I go into all that because, even though it’s a Danish film with an international cast headed by Danish superstar Mads Mikkelson, this is in the grand tradition of Sergio Leone and his Spaghetti Westerns set in the American Old West but shot in Europe. This film was shot primarily in the U.K. and South Africa.

Mads Mikkelsson is a Danish immigrant to the Old West. He brings his wife, Marie (gorgeous Nanna Øland Fabricius, a popular Danish singer) and son over to join him and disaster happens almost immediately.
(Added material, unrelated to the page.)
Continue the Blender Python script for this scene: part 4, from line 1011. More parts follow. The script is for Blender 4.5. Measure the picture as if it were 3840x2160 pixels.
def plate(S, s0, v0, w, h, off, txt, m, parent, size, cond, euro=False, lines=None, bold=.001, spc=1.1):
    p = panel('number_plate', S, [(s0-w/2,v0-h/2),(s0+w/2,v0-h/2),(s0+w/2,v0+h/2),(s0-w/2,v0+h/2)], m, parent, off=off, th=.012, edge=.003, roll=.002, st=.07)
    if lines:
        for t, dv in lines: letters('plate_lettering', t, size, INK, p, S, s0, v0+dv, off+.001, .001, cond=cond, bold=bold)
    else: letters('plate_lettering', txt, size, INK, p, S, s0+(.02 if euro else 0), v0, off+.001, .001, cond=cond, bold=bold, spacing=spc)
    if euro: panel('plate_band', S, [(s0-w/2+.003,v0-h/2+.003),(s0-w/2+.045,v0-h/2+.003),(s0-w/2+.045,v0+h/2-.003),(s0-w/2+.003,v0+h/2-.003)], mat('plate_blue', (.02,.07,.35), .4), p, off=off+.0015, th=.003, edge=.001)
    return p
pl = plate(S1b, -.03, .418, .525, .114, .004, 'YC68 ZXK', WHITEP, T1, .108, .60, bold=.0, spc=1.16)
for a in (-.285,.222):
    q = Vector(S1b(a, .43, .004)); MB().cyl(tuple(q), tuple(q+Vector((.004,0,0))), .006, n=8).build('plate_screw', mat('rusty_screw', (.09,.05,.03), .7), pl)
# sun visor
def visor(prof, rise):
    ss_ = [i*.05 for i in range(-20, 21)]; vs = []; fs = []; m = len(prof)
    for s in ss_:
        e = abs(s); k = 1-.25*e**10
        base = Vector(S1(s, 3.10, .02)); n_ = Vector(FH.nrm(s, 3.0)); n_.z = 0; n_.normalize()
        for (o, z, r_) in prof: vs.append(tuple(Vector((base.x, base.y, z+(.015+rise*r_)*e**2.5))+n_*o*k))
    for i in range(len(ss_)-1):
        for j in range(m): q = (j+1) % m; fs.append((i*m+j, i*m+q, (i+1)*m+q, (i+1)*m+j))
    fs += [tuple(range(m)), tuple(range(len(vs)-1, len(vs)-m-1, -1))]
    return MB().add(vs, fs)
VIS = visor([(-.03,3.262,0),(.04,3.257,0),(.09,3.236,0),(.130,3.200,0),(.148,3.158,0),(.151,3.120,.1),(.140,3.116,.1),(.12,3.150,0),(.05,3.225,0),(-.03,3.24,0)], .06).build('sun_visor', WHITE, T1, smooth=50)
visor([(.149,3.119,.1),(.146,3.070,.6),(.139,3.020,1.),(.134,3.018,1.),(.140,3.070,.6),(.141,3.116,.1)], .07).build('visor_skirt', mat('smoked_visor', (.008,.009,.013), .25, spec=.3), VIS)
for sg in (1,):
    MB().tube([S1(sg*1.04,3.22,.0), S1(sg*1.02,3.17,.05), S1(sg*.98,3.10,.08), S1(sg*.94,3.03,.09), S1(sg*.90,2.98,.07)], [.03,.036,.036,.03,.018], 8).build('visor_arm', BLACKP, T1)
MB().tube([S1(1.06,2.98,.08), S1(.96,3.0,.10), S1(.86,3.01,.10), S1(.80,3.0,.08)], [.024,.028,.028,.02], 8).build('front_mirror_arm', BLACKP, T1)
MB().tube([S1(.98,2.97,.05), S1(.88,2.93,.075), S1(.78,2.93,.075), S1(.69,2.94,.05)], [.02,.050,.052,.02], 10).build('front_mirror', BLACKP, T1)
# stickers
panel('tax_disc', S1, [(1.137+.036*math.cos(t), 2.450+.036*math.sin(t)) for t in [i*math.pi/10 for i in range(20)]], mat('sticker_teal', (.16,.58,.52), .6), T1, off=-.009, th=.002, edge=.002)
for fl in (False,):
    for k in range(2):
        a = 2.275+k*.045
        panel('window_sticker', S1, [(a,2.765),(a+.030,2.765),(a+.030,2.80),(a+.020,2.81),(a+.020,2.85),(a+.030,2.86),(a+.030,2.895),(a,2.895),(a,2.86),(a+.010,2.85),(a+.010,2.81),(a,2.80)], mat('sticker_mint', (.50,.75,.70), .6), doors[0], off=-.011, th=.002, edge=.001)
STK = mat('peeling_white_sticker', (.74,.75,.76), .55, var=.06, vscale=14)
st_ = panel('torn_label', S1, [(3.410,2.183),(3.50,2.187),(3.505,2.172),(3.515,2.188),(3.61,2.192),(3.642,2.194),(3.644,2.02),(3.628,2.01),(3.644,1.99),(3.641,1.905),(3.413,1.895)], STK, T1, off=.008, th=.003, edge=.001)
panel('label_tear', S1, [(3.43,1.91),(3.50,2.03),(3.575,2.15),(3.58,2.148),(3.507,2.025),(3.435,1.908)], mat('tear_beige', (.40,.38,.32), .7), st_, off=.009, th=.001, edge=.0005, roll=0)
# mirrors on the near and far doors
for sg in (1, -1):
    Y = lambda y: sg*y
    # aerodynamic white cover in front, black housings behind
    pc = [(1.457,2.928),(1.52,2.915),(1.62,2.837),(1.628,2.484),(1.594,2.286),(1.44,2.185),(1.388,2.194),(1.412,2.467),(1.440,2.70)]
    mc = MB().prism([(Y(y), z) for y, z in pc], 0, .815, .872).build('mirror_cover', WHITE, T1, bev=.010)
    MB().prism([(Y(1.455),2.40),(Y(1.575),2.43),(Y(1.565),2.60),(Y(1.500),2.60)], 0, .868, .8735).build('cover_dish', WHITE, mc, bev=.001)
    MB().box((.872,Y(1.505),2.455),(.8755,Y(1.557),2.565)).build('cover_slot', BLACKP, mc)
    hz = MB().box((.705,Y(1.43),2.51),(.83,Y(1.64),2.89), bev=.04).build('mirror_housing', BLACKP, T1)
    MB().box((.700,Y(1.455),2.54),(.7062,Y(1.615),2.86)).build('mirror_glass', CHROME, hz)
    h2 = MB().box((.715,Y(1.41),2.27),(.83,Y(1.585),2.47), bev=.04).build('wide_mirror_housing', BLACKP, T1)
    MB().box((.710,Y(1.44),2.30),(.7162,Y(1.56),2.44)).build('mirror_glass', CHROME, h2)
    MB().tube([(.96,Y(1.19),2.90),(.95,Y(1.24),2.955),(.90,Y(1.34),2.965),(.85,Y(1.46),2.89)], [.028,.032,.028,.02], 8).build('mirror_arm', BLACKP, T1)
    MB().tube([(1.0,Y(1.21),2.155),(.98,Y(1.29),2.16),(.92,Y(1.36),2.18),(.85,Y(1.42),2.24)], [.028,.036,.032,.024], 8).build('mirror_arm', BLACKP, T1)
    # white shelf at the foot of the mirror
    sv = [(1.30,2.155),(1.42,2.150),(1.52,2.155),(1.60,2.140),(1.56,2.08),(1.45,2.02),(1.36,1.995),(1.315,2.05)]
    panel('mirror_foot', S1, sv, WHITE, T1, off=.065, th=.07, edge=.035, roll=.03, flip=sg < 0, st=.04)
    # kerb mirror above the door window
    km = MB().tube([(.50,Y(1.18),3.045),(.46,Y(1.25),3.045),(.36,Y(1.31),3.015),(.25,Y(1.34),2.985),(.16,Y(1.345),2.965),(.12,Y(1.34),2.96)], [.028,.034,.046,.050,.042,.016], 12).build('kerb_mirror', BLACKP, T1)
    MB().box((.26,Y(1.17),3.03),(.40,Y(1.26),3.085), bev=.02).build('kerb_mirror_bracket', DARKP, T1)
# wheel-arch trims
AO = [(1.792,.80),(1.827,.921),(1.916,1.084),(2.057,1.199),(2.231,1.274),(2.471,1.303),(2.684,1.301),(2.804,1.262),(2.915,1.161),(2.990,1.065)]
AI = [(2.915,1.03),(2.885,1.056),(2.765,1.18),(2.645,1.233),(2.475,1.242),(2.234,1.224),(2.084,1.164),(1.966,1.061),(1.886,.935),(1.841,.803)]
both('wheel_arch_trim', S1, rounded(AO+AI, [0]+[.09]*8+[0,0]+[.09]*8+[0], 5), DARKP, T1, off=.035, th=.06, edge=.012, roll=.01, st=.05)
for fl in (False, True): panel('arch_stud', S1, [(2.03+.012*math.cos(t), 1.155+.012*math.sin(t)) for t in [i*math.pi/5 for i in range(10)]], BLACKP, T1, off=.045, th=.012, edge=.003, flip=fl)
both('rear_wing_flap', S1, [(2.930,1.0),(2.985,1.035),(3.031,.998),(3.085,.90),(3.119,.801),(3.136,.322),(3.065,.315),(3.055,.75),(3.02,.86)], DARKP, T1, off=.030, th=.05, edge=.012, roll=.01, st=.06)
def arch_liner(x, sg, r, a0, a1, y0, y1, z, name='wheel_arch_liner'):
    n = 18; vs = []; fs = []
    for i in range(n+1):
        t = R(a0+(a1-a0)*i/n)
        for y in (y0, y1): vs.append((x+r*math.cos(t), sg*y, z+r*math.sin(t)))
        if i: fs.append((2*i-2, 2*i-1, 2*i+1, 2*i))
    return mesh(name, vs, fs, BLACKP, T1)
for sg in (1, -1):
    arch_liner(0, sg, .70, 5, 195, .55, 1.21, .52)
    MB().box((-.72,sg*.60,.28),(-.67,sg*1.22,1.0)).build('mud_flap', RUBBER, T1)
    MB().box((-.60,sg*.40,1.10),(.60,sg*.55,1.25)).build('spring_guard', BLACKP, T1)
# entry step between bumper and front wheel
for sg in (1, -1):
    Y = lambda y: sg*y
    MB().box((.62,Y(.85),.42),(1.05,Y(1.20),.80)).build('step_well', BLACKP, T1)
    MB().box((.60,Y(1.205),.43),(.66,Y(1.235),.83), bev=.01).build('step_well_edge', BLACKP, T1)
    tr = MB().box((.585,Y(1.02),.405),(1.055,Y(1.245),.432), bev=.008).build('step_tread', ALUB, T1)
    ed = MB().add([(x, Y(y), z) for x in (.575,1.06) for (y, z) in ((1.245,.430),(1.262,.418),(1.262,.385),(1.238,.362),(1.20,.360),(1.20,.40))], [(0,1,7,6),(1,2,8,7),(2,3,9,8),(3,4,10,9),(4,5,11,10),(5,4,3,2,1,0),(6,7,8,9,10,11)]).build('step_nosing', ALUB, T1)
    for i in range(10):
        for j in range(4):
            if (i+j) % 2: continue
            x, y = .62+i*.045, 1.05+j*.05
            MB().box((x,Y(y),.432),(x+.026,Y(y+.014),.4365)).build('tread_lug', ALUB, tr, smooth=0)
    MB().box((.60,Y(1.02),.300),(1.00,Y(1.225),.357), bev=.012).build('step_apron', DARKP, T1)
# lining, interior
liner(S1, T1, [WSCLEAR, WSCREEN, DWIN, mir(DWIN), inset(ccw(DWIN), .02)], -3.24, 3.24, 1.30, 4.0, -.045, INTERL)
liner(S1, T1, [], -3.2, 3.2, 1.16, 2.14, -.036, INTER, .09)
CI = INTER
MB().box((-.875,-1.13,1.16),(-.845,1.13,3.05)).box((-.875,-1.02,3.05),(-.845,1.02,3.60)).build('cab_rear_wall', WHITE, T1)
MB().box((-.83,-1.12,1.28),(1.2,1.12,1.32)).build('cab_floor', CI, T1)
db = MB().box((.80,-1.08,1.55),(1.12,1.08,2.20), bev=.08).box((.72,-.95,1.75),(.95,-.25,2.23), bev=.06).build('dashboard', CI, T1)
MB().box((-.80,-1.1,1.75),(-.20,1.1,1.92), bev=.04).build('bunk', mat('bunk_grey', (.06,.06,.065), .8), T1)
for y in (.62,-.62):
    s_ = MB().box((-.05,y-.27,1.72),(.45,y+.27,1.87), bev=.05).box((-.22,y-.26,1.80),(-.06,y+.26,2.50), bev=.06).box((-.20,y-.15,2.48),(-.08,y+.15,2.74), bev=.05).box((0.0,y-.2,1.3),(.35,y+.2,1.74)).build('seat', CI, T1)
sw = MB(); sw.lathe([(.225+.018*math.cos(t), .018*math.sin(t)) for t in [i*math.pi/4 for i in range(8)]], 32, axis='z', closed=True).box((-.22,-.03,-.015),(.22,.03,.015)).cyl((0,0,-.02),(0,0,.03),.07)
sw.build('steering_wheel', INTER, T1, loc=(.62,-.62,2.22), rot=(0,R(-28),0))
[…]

It becomes a tale of violent revenge pitting truly evil bad guys, led by the hateful Delarue (Jeffrey Dean Morgan in an unforgettable turn), versus Mads and his brother, Mikael Persbrandt. They are in a bad position due to the cowards who inhabit the town, led by the Mayor, Keane (Jonathan Pryce) and the Sheriff, Malick (Douglass Henshall), who kowtow to Delarue, regardless of how brutal his orders.

Tightly directed by Kristian Levring from a script by him and Anders Thomas Jensen, and obviously influenced by director Fred Zinnemann and writer Carl Foreman’s High Noon (1952), the film is enriched by a fine score by Kasper Winding that keeps the tension at a fever pitch. Eva Green gives a fine performance as Madelaine, an enigmatic woman who never says a word.